The European Parliament bowed to corporate pressure last month and approved the Directive on Passenger Name Records (PNR). This Directive will oblige airlines to hand over to national authorities passenger data from all flights between EU countries and other countries. The data collected will include 42 different pieces of information, including bank details, address, seat choice and meal ordered.
The European Commission and some Member States have, for the past five years, been pushing hard to get this Directive passed. The power of the corporate lobby, always king in Brussels, is also evident. Multi- National IT and security companies seeking new markets are leading policymakers by the nose on PNR. These companies are exploiting fear to further their own financial interests.
This has happened despite the European Commission bringing forward no hard evidence to demonstrate the need for PNR collection. On the contrary the working group set up to look at the introduction of PNR actually stated: “There are no objective statistics of evidence which clearly show the value of PNR data in the international fight against terrorism and serious transnational crime”.
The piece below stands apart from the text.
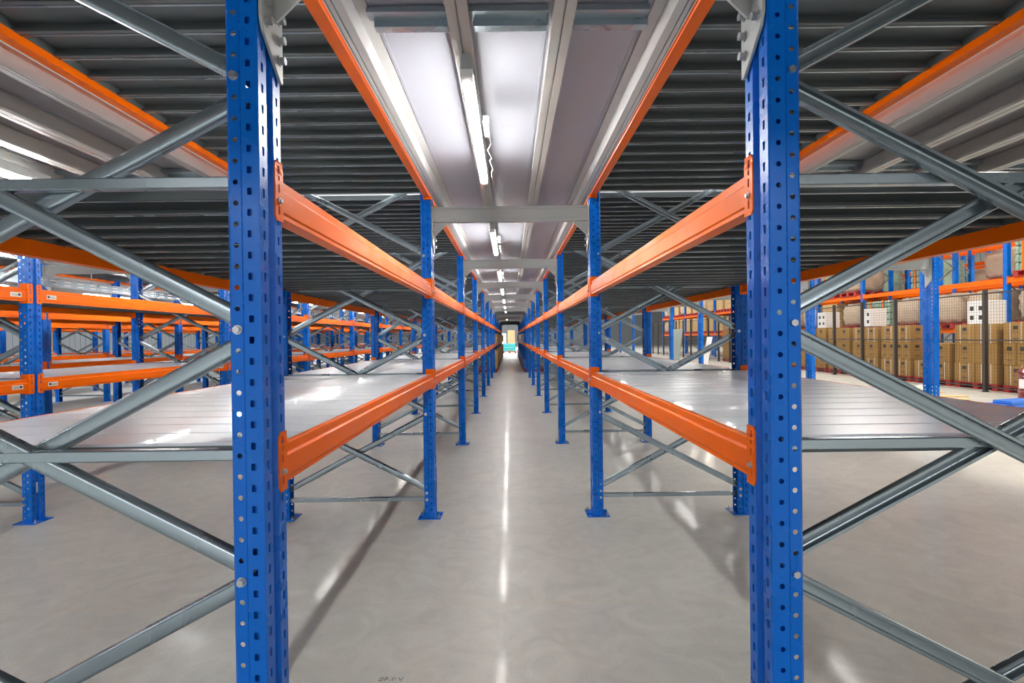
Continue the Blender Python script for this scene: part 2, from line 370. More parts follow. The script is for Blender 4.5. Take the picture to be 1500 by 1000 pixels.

The PNR is not only a waste of half a billion euro of taxpayers’ money, it actually contravenes the EU’s own rules. The mass retention of personal data has already been ruled illegal by the European Court of Justice on grounds of proportionality. The EU Data Privacy Chief Giovanni Buttarelli has said that the PNR proposal is too invasive and unlikely to stop terrorism. He commented:
“I am still waiting for the relevant evidence to demonstrate, even in terms of the amount of money, and years to implement this system, how much it is essential”.
In the case of the recent attacks in Brussels, Turkish authorities claimed that they gave the name of one of the bombers to the Dutch and Belgian authorities but that they failed to act on the information. According to the PNR proponents’ logic, the EU would be a safer place if the Turkish authorities had handed over the details of all 366 passengers on the plane and what they ate for dinner.
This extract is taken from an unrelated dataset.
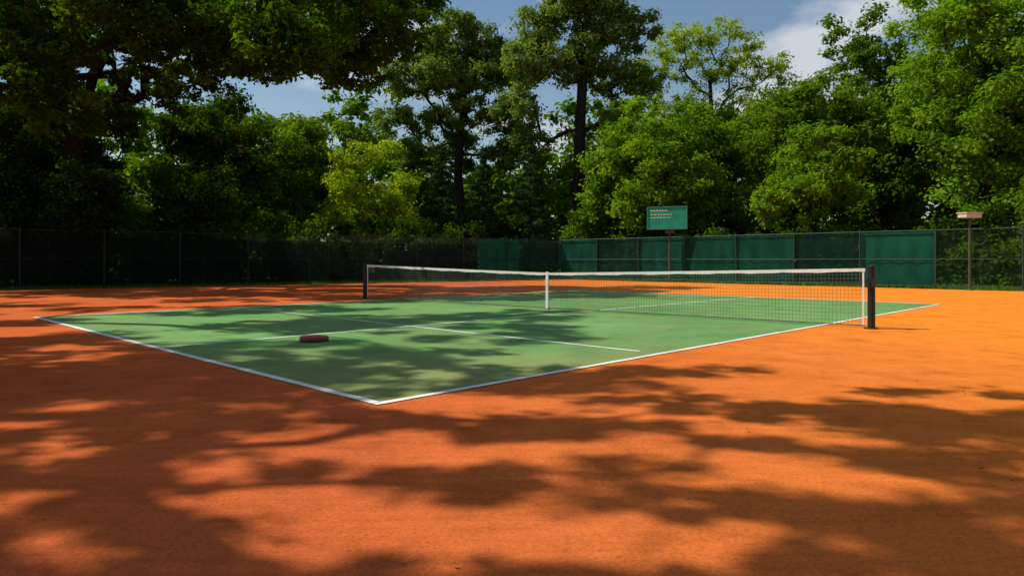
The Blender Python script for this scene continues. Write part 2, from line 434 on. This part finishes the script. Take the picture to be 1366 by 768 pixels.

All that PNR will do is create more and more information that already under-resourced police services will have to decipher. The Belgian Judiciary and Police Commissariat has emphasised many times that it is drowning in an excess of data for which humanresources deficiencies already preclude follow-up. The Belgian Interior Minister Jan Jambon has admitted that they have “cut the police budgets way too much” and the Belgian Police Union VSOA have said that they are dealing with a 22% shortage in staff.
It is not just Belgian Police forces that are underresourced. Our own gardaí have been subject to harsh cutbacks and until recently a recruitment moratorium.
Acting Minister of Justice, Frances Fitzgerald, has said that Community Policing would be part of Ireland’s frontline defence on potential terrorism. Perhaps someone should have informed the minister that a 2015 Garda Inspectorate Report confirmed that community policing in Ireland is now practically non-existent. It would serve European policymakers better to look at their austerity agenda and how they have cut the funding legs from under vital public services such as police forces.
The EU has 90 binding legal instruments pronouncing on counter-terrorism. Yet it has never carried out an evaluation of their effectiveness. Article 52 of the Charter of Fundamental Rights requires the EU Commission to prove the necessity of any new Directive and to do so it must evaluate existing measures for their efficiency and necessity. How can they possibly prove PNR’s necessity when they have not evaluated the 90 existing binding instruments in order to identify any gaps that might exist?
While some policymakers in the European Parliament like to be seen to be doing something, even if that something is being led by corporate lobbyists, I will continue to base my voting decisions on evidence. What we should be doing is implementing initiatives that are actually proven to work. These typically comprise intelligence-led information leading to properly manned and resourced police services.
Let’s stop throwing hay onto an already very large haystack with a missing needle.